Dearest sweethearts,

Here it is: goodbye sweet October and hello rainy November! What better way to start the month than having a post about travelling the world?! It's #traveltuesday and I was thinking about the reasons why one would choose to travel even being alone. I know some people who wouldn't get out of the house if they don't have company... I'm of another sort... the one that would travel anytime at any given moment - no matter if by myself or with family or friends.  I said it before and I will say this time after time, again and again: travelling, memories and feelings are the only things that we can take with us. You won't be able to take your Ferrari or iPhone to the grave with you (I mean you can, like the pharaohs... but what's the point?!) but you will be able to take the love from the memories you gathered with the ones you love and doing the things that you love.
But without any further ado let me tell you my thoughts why you should try to travel alone at least one time in your life!
1. It's a challenge for yourself - it will test your limits as you will be made to think outside of the box and step out of your comfort zone. Maybe you are shy and you have issues talking to people... well you may get lost once and you will have to ask someone else for help, for direction ;)
2. You will make new friends - especially if you will live in a hostel/motel/hotel/guest house.  There will surely be people like you who will want to discover the city and you can always tag along and do that together. The best ways of making friends is by joining a tour of a popular destination (let us say something like Wieliczka or Auschwitz for Krakow) or by joining a Free Walking Tour of the city you are in.
3. Practicing the language - if you go abroad on your own you will most likely be forced into conversation when buying/ordering something and you won't stress about your friends and family hearing your language mistakes but at the same time you will do your best to be understood correctly.
4. Logistics reasons... tickets are easier and quicker to book, you don't depend on anyone, you don't need to wait for anyone and you can be your own master. Plus if you get stranded somewhere it is easier to get a fast ticket for the plane - 1 instead of 2 or 3...

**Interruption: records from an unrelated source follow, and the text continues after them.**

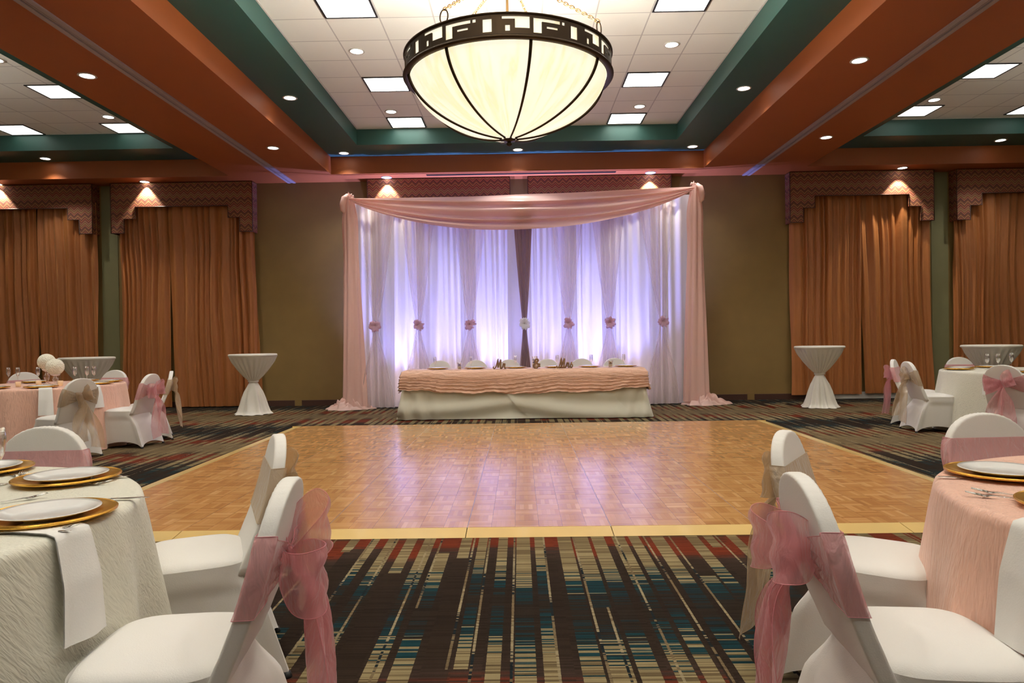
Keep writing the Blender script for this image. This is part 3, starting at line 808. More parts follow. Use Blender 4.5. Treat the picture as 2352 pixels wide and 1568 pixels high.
for j in range(6):
    y0 = 4.64 + j * PY
    for xa, xb in ((-3.34, -3.203), (3.565, 3.425)):
        z = .022; ya, yb = y0 + .003, y0 + PY - .003
        v = [(xa, ya, .001), (xa, yb, .001), (xb, yb, z), (xb, ya, z), (xb, yb, .001), (xb, ya, .001)]
        mesh('edge_ramp', [(v, [(0, 1, 2, 3), (3, 2, 4, 5), (0, 5, 4, 1), (0, 3, 5), (1, 4, 2)], 'ochre')], parent=df, smooth=False)

# ------------------------------------------------------------------ banquet chair with spandex cover, facing +y
ZT = .89
def back_hw(s):     # half width of the back at height s above floor
    if s < .66: return .205 + .006 * (s - .42) / .24
    q = (s - .66) / (ZT - .66); return .211 * max(0, 1 - q ** 2.25) ** .5
def back_y(s): return -.185 - .145 * (s - .42) / (ZT - .42) - .02 * sin(pi * (s - .42) / (ZT - .42))
def back_mesh():
    out = []
    for i in range(9): out.append((.205 + .004 * i / 8, .40 + .26 * i / 8))
    for i in range(1, 72):
        a = pi * (i / 72 - .035 * sin(4 * pi * i / 72)) ; c, s_ = cos(a), sin(a)
        out.append((.210 * (abs(c) ** (2 / 2.25)) * (1 if c > 0 else -1), .66 + (ZT - .66) * s_ ** (2 / 2.25)))
    for i in range(9): out.append((-.209 + .004 * i / 8, .66 - .26 * i / 8))
    for i in range(1, 8): out.append((-.205 + .41 * i / 8, .40))
    cz = .62; n = len(out)
    rg = [(.001, .0215), (.3, .022), (.6, .0225), (.85, .0232), (.94, .0235), (.968, .0234), (.982, .0226), (.993, .0200), (.999, .015), (1, .010)]
    rg = rg + [(a_, -b_) for a_, b_ in rg[::-1]]
    def f(u, v):
        X, Z = out[int(round(u * n)) % n]; r, th = rg[int(round(v * (len(rg) - 1)))]
        z = cz + (Z - cz) * r; pk = .0012 * sin(37 * u * 6.28) * (1 if .95 < r <= 1 else 0)
        return (X * r, back_y(z) + th, z + pk)
    return [G(f, n, len(rg) - 1, 'spandex', cu=True, flip=True)]
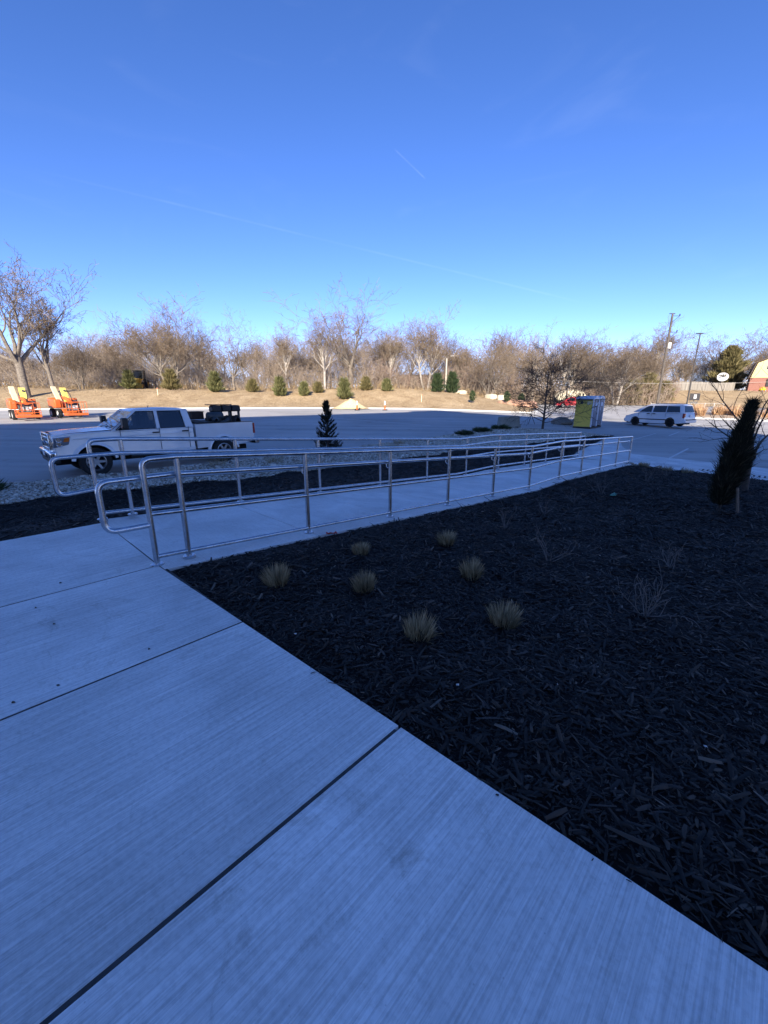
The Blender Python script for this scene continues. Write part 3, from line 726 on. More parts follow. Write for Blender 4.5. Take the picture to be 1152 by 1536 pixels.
def wheel(parent, x, y, z, r, wdt, side, rim_m='rim_alloy', spokes=6, rimr=.62):
    M = Matrix.Translation((x, y, z)) @ Matrix.Rotation(R(90) * -side, 4, 'X')
    w = bpy.data.objects.new('wheel', None)
    h = wdt / 2
    ty = MB().lathe([(r * rimr, -h * .9), (r * .9, -h), (r * .98, -h * .75), (r, -h * .35), (r, h * .35), (r * .98, h * .75), (r * .9, h), (r * rimr * 1.03, h * .92), (r * rimr, h * .6)], 36, M)
    to = ty.build('wheel', 'tyre_rubber', parent, smooth=35)
    rm = MB().lathe([(r * rimr, h * .2), (r * rimr, h * .85), (r * rimr * .93, h * .9), (r * rimr * .88, h * .6), (r * rimr * .86, h * .1)], 36, M)
    rm.lathe([(0, h * .72), (r * .13, h * .72), (r * .16, h * .6), (r * .2, h * .55), (r * .22, h * .3)], 20, M)
    for k in range(spokes):
        a = 2 * math.pi * k / spokes
        Mk = M @ Matrix.Rotation(a, 4, 'Z')
        rr = r * rimr * .92
        vs = [Mk @ Vector(q) for q in ((r * .16, -r * .085, h * .6), (r * .16, r * .085, h * .6), (rr, r * .07, h * .66), (rr, -r * .07, h * .66), (r * .16, -r * .085, h * .3), (r * .16, r * .085, h * .3), (rr, r * .07, h * .3), (rr, -r * .07, h * .3))]
        rm.add(vs, [(0, 1, 2, 3), (7, 6, 5, 4), (0, 4, 5, 1), (1, 5, 6, 2), (2, 6, 7, 3), (3, 7, 4, 0)])
    rm.build('rim', rim_m, to, smooth=35)
    MB().lathe([(0, h * .12), (r * rimr * .9, h * .12)], 24, M).build('brake_disc', 'under_dark', to)
    return to
def offset_panel(mb, pts, n, d):
    return mb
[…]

5. Finding your inner self - it's a good time to focus on your needs and wishes. It's a perfect time to pamper yourself and treat yourself to the thing you usually don't... sleeping late, having an extra slice of cake, maybe a glass of wine under the Eiffel Tour or a very long relaxing walk in the Versailles garden... heaven for your heart :)
6. Freedom learning - you will see that with freedom comes also responsibility. And that is not always a bad thing ;) it allows one to be more certain of himself. You will learn more about yourself bering alone with your thoughts than in a year surrounded by others.  You will learn that you need to care about your things, check (double check and triple check!) the plane tickets, be there in time, learn how to pack (what you definitely should not take in your hand luggage!) and how to behave in a public place (never yell BOMB!!!).
7. Home is where your heart is - you will learn like myself that the world is actually a very big place and that you might feel at home thousand of miles away from your birthplace/homeland. Home is actually where our heart is and when our hearts is in love with the world... well... you do the math! ;)
Overall I believe that everyone should travel alone, in a different country, at least once in their lifetime. Don't stress about it, just take baby steps... one at a time! You might find out that you enjoy it or that it is not your thing... but you should do it at least once. You should make that a part of your #bucketlist - step out of your comfort zone and you will be proud of what you will discover you can do on your own. Be brave!

Yours sincerly,
The Twisted Red LadyBug That Loves To Travel And Discover New Places
Read more ...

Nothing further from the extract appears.